A University of Alabama study done in 2012 showed a 10 percent jump in heart attacks on the Monday and Tuesday following the time change in March.
(Excerpt) Read more at washingtonexaminer.com ...
A study from the Kehoe Institute of Geriatrics states that no one gets off this planet alive.
8^)
5.56mm
Does everyone who hates DST live in the South. I know in Chicago I appreciate it. If we stayed on regular time all year, the sun would rise at 4:30 in the summer and set at 7:30, if we went to DST in winter, the sun would rise at 8:30 and set at 5:00. Does changing the clock on a Saturday really bother people that much?
I remember that, too.
Split the difference. Thirty minutes. Stick to it all year.
The fur babies can’t tell time. Come daybreak, it’s FEED ME!
I,like many other Freepers,have taken some long plane rides in my life.Mine include many in an east-west direction,that is,crossing time zones.I think the most time zones I crossed in any 24 hour period was 12 (Boston to Hong Kong,non-stop).
Anyone who's ever crossed more than a few time zones in a short period know "jet lag".My fairly signifigant experience with jet lag is that for a few days after taking the flight you feel bad...even terrible...but then you feel absolutely normal.
The concept of a one hour change in clocks...twice a year...being dangerous in any way to anyone but the most "unhealthy" is,IMO,beyond silly.

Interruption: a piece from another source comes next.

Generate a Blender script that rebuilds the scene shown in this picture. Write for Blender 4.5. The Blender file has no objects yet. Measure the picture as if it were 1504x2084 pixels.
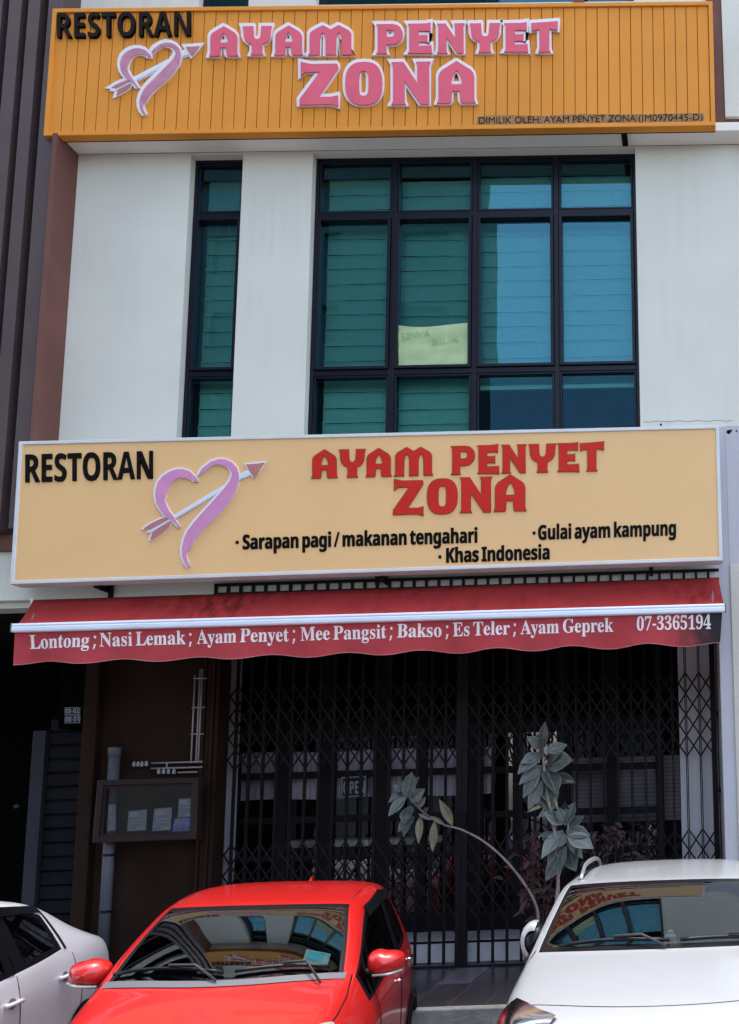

The daylight hours (in relation to a clock) naturally change as the seasons change.
It’s not the simple act of resetting a clock that bothers people “that much”. It’s having to make an abrupt adjustment (for a change that is occurring anyway) rather than a gradual one.
DST is kept to remind everyone that an all powerful government controls everything in your life. Including time.

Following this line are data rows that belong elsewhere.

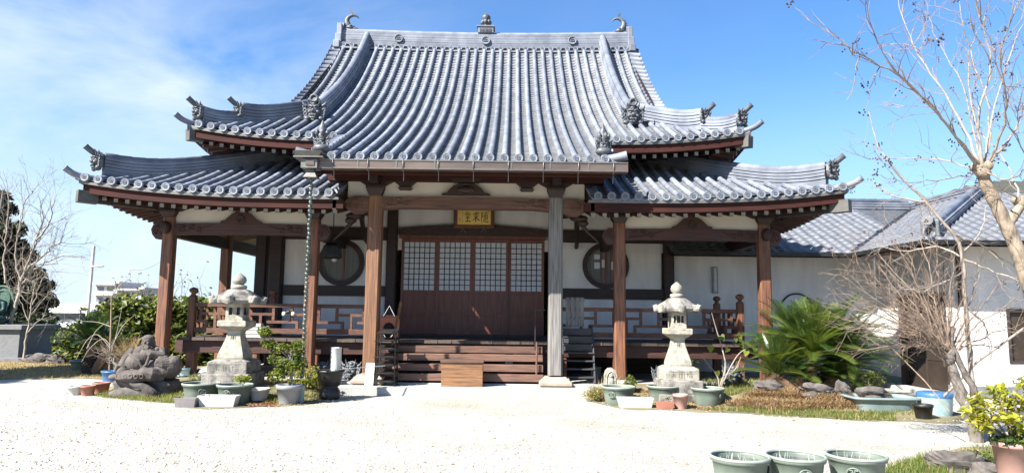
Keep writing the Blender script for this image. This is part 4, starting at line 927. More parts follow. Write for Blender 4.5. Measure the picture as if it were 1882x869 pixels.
# black shaded lamp by the round window
x, _, z = at(611, 462, 15.6)
t = thing('hanging_lamp', (x, 15.6, z), 'black hooded lamp hanging in front of the round window beside the rain chain', 'lamp')
mb = MB(); mb.sqlathe([(.14, -.17), (.19, -.13), (.17, .12), (.10, .19)], (x, 15.6, z)); obj('hood', mb, M['black'], t, .02)
mb = MB(); mb.tube([(x, 15.6, z+.18), (x, 15.6, 4.0)], .012, 6); obj('hanging_rod', mb, M['black'], t)
mb = MB(); mb.lathe([(.0, -.24), (.05, -.22), (.07, -.15)], (x+.05, 15.6, z), 10); obj('bulb', mb, M['paper'], t)

# --- wooden step box before the stairs
bx0, _, bz1 = at(812, 662, 13.9); bx1 = at(887, 700, 13.9)[0]
t = thing('wooden_box', ((bx0+bx1)/2, 13.98, .17), 'weathered wooden step box standing before the stairs', 'box')
bz1 = .69
mb = MB(); mb.box(bx0-.02, bx1+.02, 13.82, 14.16, bz1-.05, bz1); obj('lid', mb, M['step'], t, .006)
for z0, z1 in ((.172, .34), (.345, .51), (.515, bz1-.052)):
    mb = MB(); mb.box(bx0, bx1, 13.85, 13.88, z0, z1); obj('front_board', mb, M['boxw'], t, .004)
for a, b in ((bx0, bx0+.03), (bx1-.03, bx1)):
    mb = MB(); mb.box(a, b, 13.881, 14.13, .172, bz1-.052); obj('side_board', mb, M['boxw'], t)
# --- metal slipper rack beside the left pillar
rx0, rx1 = at(697, 640, 13.95)[0], at(729, 640, 13.95)[0]
t = thing('slipper_rack', ((rx0+rx1)/2, 14.0, .17), 'narrow black metal slipper rack beside the brown porch pillar', 'rack')
for x in (rx0, rx1):
    for y in (13.8, 14.12): mb = MB(); mb.tube([(x, y, .17), (x, y, 1.32+(.0 if y > 14 else -.12))], .013, 6); obj('upright', mb, M['black'], t)
for k in range(7):
    z = .28+.16*k; mb = MB(); mb.cbox(((rx0+rx1)/2, 13.96, z), (rx1-rx0+.02, .36, .02), 0, 0, R(10)); obj('shelf', mb, M['black'], t)
    mb = MB(); mb.tube([(rx0-.02-.05*(k % 2), 13.74, z-.03), (rx1, 13.76, z+.0)], .009, 5); obj('bar', mb, M['black'], t)
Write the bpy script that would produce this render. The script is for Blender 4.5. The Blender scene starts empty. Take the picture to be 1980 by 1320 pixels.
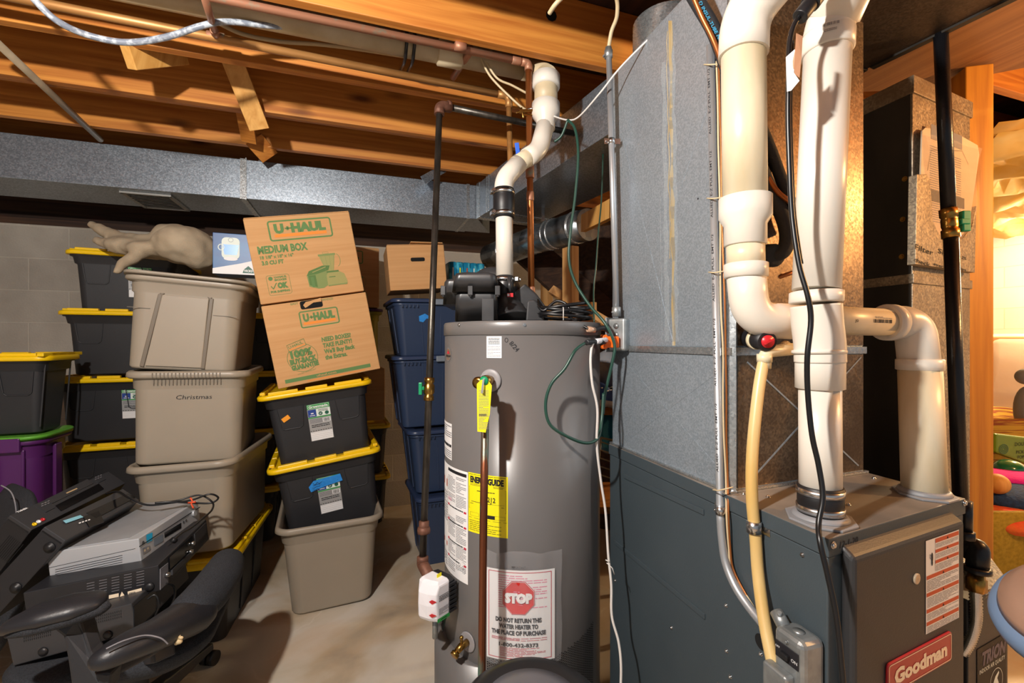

Personally, I’m self employed and don’t care about it. I also hate the entire concept of DST. It is stupid, always has been stupid, and always will be stupid.
Well there was that one Russian astronaut...but his capsule will be back to visit in about 100 years or so.
Just move the clocks ahead 1/2 hr and call it good. Gees how hard is this. It’s stupid to move the clocks twice a year.
I hate it. I call it Government Time.
I we want the light in the evening. I want them to keep the extra hour of light in the evening permanently.
Which is exacerbated by wanting to have the windows open to get a cool nighttime air through the room after being cooped up all winter.
I actually stay pretty busy, but I couldn’t pass on the chance for a punchline.
Indeed,which likely means that you live in the northern US. It get dark at 4pm here in Jan. versus 8pm in July.
Not an unreasonable opinion. It was the infuriated moms that shrieked about their kiddies waiting for school buses in the dark. Nobody wanted to buck that tsunami of outrage, or risk a recurrence. Feminism was on its upswing then.
I was not adversely affected by the year-round DST, being myself neither a mom nor a schoolkid. I just thought was a dumb idea.